Your task:
Your task is to give the listing below back word for word, pictures excluded.

[START OF Information supplied]

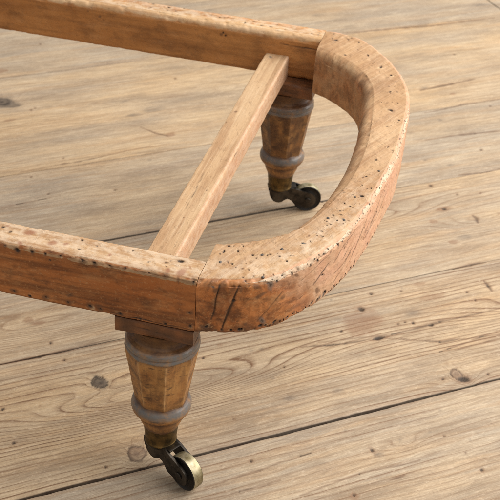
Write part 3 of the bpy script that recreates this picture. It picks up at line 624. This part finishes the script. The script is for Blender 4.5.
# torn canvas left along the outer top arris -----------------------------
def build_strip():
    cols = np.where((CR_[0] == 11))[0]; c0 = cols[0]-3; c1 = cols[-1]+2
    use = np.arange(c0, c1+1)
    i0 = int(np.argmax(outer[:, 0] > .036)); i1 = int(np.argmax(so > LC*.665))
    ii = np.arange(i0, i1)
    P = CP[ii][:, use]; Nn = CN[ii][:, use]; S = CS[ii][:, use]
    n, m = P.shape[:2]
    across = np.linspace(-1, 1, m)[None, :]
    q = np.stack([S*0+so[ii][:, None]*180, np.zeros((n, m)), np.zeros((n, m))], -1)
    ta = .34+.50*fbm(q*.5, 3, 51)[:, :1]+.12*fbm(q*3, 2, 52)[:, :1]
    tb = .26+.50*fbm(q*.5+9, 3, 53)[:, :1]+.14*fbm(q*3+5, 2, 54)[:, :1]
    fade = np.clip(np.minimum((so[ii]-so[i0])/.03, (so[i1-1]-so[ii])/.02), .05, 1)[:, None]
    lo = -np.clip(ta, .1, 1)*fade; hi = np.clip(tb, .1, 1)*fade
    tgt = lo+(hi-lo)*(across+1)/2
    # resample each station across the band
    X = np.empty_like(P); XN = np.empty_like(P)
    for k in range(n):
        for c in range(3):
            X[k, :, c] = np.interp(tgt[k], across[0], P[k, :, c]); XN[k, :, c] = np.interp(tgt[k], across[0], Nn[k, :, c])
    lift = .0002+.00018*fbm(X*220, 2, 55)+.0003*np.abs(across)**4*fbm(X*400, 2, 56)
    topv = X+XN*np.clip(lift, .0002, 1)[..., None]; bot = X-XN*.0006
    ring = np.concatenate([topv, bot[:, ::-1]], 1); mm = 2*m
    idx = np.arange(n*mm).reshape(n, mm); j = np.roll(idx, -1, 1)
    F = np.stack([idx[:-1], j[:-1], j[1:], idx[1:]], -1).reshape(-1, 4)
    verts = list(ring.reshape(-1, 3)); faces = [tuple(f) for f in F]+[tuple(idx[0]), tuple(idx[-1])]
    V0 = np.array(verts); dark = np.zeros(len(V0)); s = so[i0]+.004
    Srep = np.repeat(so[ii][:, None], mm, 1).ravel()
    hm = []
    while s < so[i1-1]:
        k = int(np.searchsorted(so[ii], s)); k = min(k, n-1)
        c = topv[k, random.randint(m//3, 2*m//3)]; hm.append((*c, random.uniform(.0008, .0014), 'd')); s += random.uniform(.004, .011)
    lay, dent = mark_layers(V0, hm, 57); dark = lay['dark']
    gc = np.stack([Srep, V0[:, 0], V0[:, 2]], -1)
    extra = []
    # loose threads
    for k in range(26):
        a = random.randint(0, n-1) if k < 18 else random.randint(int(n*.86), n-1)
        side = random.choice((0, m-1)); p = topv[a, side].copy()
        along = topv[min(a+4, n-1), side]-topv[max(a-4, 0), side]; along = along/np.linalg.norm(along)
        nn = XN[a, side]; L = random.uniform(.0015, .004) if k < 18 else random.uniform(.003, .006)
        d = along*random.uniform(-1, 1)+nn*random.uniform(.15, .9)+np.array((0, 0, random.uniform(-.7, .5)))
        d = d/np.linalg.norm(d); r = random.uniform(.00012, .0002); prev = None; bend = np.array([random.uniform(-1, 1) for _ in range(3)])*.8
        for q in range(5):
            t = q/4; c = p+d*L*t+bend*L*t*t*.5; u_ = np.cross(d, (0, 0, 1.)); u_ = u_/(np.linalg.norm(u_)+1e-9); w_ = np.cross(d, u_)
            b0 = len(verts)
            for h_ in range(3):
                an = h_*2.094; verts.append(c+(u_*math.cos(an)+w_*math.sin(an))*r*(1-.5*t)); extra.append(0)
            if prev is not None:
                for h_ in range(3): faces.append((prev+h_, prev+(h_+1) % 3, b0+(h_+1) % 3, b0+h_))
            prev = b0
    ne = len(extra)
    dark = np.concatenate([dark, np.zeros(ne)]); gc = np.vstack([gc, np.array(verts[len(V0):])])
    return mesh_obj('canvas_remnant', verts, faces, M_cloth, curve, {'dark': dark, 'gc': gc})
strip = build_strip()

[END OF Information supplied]

Result of this exercise:
Write part 3 of the bpy script that recreates this picture. It picks up at line 624. This part finishes the script. The script is for Blender 4.5.
# torn canvas left along the outer top arris -----------------------------
def build_strip():
    cols = np.where((CR_[0] == 11))[0]; c0 = cols[0]-3; c1 = cols[-1]+2
    use = np.arange(c0, c1+1)
    i0 = int(np.argmax(outer[:, 0] > .036)); i1 = int(np.argmax(so > LC*.665))
    ii = np.arange(i0, i1)
    P = CP[ii][:, use]; Nn = CN[ii][:, use]; S = CS[ii][:, use]
    n, m = P.shape[:2]
    across = np.linspace(-1, 1, m)[None, :]
    q = np.stack([S*0+so[ii][:, None]*180, np.zeros((n, m)), np.zeros((n, m))], -1)
    ta = .34+.50*fbm(q*.5, 3, 51)[:, :1]+.12*fbm(q*3, 2, 52)[:, :1]
    tb = .26+.50*fbm(q*.5+9, 3, 53)[:, :1]+.14*fbm(q*3+5, 2, 54)[:, :1]
    fade = np.clip(np.minimum((so[ii]-so[i0])/.03, (so[i1-1]-so[ii])/.02), .05, 1)[:, None]
    lo = -np.clip(ta, .1, 1)*fade; hi = np.clip(tb, .1, 1)*fade
    tgt = lo+(hi-lo)*(across+1)/2
    # resample each station across the band
    X = np.empty_like(P); XN = np.empty_like(P)
    for k in range(n):
        for c in range(3):
            X[k, :, c] = np.interp(tgt[k], across[0], P[k, :, c]); XN[k, :, c] = np.interp(tgt[k], across[0], Nn[k, :, c])
    lift = .0002+.00018*fbm(X*220, 2, 55)+.0003*np.abs(across)**4*fbm(X*400, 2, 56)
    topv = X+XN*np.clip(lift, .0002, 1)[..., None]; bot = X-XN*.0006
    ring = np.concatenate([topv, bot[:, ::-1]], 1); mm = 2*m
    idx = np.arange(n*mm).reshape(n, mm); j = np.roll(idx, -1, 1)
    F = np.stack([idx[:-1], j[:-1], j[1:], idx[1:]], -1).reshape(-1, 4)
    verts = list(ring.reshape(-1, 3)); faces = [tuple(f) for f in F]+[tuple(idx[0]), tuple(idx[-1])]
    V0 = np.array(verts); dark = np.zeros(len(V0)); s = so[i0]+.004
    Srep = np.repeat(so[ii][:, None], mm, 1).ravel()
    hm = []
    while s < so[i1-1]:
        k = int(np.searchsorted(so[ii], s)); k = min(k, n-1)
        c = topv[k, random.randint(m//3, 2*m//3)]; hm.append((*c, random.uniform(.0008, .0014), 'd')); s += random.uniform(.004, .011)
    lay, dent = mark_layers(V0, hm, 57); dark = lay['dark']
    gc = np.stack([Srep, V0[:, 0], V0[:, 2]], -1)
    extra = []
    # loose threads
    for k in range(26):
        a = random.randint(0, n-1) if k < 18 else random.randint(int(n*.86), n-1)
        side = random.choice((0, m-1)); p = topv[a, side].copy()
        along = topv[min(a+4, n-1), side]-topv[max(a-4, 0), side]; along = along/np.linalg.norm(along)
        nn = XN[a, side]; L = random.uniform(.0015, .004) if k < 18 else random.uniform(.003, .006)
        d = along*random.uniform(-1, 1)+nn*random.uniform(.15, .9)+np.array((0, 0, random.uniform(-.7, .5)))
        d = d/np.linalg.norm(d); r = random.uniform(.00012, .0002); prev = None; bend = np.array([random.uniform(-1, 1) for _ in range(3)])*.8
        for q in range(5):
            t = q/4; c = p+d*L*t+bend*L*t*t*.5; u_ = np.cross(d, (0, 0, 1.)); u_ = u_/(np.linalg.norm(u_)+1e-9); w_ = np.cross(d, u_)
            b0 = len(verts)
            for h_ in range(3):
                an = h_*2.094; verts.append(c+(u_*math.cos(an)+w_*math.sin(an))*r*(1-.5*t)); extra.append(0)
            if prev is not None:
                for h_ in range(3): faces.append((prev+h_, prev+(h_+1) % 3, b0+(h_+1) % 3, b0+h_))
            prev = b0
    ne = len(extra)
    dark = np.concatenate([dark, np.zeros(ne)]); gc = np.vstack([gc, np.array(verts[len(V0):])])
    return mesh_obj('canvas_remnant', verts, faces, M_cloth, curve, {'dark': dark, 'gc': gc})
strip = build_strip()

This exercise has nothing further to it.